**EXTRACTED RECORDS**
===

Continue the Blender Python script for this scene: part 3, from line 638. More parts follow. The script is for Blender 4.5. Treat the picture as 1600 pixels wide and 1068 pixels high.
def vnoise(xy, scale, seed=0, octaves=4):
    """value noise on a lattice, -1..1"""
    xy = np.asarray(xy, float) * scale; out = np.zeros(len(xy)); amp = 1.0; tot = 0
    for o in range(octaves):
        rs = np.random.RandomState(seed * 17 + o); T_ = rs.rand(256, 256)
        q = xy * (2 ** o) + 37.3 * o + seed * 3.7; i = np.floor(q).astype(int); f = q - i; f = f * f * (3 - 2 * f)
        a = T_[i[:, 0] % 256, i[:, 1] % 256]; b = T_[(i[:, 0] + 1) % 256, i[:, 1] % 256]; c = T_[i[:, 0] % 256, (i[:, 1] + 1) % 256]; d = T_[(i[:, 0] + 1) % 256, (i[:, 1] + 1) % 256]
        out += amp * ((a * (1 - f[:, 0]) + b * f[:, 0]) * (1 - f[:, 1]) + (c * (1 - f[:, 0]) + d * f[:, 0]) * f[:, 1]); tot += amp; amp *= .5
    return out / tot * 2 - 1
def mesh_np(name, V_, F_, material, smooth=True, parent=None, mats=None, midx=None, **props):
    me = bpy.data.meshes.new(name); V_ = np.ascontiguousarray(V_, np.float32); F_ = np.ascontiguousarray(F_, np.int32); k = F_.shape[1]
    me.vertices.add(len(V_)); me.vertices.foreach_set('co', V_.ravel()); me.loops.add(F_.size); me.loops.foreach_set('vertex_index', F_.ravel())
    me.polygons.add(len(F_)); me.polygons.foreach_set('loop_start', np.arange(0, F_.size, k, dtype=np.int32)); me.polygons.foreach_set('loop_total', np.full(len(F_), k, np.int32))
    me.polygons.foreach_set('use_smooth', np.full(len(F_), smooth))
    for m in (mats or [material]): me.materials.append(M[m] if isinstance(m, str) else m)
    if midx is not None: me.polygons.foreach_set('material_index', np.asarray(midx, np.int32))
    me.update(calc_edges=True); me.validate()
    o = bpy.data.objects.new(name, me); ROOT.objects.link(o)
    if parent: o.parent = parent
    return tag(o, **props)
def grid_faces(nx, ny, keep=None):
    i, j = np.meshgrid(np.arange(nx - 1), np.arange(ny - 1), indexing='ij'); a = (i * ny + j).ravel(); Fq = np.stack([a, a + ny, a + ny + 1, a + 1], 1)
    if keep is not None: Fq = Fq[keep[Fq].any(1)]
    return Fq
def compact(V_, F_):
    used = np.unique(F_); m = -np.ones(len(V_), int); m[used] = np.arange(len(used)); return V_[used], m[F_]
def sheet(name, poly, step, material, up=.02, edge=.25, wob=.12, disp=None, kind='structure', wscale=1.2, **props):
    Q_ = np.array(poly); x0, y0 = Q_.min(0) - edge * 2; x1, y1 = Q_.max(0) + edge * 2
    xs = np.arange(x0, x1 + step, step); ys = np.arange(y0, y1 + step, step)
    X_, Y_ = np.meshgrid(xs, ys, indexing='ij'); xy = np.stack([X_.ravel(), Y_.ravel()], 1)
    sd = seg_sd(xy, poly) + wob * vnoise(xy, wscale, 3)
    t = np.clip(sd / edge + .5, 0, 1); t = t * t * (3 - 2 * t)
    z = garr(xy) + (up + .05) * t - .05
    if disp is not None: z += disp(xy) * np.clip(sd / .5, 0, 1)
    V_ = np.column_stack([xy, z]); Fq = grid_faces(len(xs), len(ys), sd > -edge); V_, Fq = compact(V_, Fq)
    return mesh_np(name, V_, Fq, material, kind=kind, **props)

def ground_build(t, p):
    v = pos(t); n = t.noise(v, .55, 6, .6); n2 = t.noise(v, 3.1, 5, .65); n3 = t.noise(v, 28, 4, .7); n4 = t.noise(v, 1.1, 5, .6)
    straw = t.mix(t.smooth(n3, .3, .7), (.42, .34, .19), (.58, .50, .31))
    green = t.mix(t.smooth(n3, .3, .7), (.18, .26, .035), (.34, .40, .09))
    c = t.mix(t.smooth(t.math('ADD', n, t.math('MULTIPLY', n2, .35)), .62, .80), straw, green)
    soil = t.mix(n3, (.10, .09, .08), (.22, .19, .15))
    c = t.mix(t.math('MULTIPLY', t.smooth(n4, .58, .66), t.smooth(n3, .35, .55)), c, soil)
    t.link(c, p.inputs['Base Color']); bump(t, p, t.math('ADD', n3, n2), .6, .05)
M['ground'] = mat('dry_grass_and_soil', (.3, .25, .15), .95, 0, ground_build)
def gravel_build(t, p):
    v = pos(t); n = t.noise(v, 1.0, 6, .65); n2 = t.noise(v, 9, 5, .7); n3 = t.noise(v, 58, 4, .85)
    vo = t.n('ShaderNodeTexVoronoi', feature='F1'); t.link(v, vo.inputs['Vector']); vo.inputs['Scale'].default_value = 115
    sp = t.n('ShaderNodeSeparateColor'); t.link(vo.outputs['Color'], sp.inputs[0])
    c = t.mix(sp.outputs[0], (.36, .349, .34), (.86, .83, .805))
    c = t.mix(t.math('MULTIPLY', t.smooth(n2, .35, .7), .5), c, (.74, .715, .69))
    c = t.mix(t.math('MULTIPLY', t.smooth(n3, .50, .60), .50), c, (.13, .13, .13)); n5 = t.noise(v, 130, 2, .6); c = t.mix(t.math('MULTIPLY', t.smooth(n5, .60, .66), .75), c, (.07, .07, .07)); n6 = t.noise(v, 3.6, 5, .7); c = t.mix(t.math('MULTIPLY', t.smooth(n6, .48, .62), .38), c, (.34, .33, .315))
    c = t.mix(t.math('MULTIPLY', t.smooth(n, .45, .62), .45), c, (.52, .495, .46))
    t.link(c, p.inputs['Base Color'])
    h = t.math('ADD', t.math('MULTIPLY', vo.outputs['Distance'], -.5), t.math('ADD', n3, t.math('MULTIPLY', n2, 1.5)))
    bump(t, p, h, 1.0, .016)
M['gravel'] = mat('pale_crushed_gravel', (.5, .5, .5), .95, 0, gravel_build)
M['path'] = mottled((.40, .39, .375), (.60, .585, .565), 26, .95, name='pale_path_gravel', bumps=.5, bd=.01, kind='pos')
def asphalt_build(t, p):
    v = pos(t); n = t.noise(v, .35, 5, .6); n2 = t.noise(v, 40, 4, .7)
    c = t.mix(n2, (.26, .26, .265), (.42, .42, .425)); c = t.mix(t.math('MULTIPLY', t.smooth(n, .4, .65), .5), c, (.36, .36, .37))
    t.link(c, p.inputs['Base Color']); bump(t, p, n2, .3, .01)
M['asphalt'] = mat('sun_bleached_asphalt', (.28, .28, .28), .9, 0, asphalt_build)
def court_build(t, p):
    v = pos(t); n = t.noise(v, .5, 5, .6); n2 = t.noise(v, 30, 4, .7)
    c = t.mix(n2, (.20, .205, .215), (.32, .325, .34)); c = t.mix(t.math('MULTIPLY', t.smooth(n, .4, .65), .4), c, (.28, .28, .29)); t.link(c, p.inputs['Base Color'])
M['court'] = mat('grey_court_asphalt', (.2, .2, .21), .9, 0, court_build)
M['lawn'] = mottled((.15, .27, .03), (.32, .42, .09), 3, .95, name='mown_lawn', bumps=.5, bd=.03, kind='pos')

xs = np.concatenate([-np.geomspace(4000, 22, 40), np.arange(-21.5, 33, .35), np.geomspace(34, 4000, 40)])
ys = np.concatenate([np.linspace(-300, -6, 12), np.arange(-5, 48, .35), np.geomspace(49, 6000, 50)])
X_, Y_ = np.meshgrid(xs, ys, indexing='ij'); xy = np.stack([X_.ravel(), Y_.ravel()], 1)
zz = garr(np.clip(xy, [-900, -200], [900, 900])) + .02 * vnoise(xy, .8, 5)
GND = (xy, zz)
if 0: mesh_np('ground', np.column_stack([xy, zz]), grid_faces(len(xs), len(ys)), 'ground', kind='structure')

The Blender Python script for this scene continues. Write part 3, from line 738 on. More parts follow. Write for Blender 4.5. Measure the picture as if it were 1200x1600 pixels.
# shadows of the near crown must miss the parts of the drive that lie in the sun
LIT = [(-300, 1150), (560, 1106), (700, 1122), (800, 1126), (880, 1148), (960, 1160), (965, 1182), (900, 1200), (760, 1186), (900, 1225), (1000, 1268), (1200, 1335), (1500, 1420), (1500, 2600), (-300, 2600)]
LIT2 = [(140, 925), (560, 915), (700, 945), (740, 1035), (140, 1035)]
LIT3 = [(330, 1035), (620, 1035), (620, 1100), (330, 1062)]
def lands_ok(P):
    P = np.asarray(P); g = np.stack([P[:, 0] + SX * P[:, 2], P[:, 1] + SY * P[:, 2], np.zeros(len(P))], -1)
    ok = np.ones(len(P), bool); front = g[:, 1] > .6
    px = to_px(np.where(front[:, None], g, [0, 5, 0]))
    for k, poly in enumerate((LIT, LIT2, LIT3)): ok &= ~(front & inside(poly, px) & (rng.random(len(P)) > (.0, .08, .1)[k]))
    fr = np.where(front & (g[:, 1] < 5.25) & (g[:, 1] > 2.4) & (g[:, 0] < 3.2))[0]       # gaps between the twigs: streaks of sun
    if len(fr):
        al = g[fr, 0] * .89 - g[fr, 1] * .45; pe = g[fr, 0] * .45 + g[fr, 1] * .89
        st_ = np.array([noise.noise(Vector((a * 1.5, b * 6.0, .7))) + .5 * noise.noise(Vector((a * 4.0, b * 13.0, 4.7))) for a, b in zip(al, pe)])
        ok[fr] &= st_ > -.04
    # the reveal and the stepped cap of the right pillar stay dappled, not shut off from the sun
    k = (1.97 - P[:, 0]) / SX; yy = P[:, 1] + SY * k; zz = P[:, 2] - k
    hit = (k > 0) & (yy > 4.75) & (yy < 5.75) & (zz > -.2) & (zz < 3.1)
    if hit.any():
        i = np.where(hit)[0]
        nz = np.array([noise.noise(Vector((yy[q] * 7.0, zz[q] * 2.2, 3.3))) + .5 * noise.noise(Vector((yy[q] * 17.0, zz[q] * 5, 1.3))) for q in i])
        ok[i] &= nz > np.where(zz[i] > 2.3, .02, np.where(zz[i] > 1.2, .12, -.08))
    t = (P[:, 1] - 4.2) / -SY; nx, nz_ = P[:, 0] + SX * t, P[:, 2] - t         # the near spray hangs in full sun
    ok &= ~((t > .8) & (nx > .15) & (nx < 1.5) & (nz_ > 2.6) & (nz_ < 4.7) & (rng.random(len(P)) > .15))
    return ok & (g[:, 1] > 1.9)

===

**OBJECTIVE**
Only a number is expected here: the count of lines in the listing that hold the string "this".

**SOLUTION BELOW**
2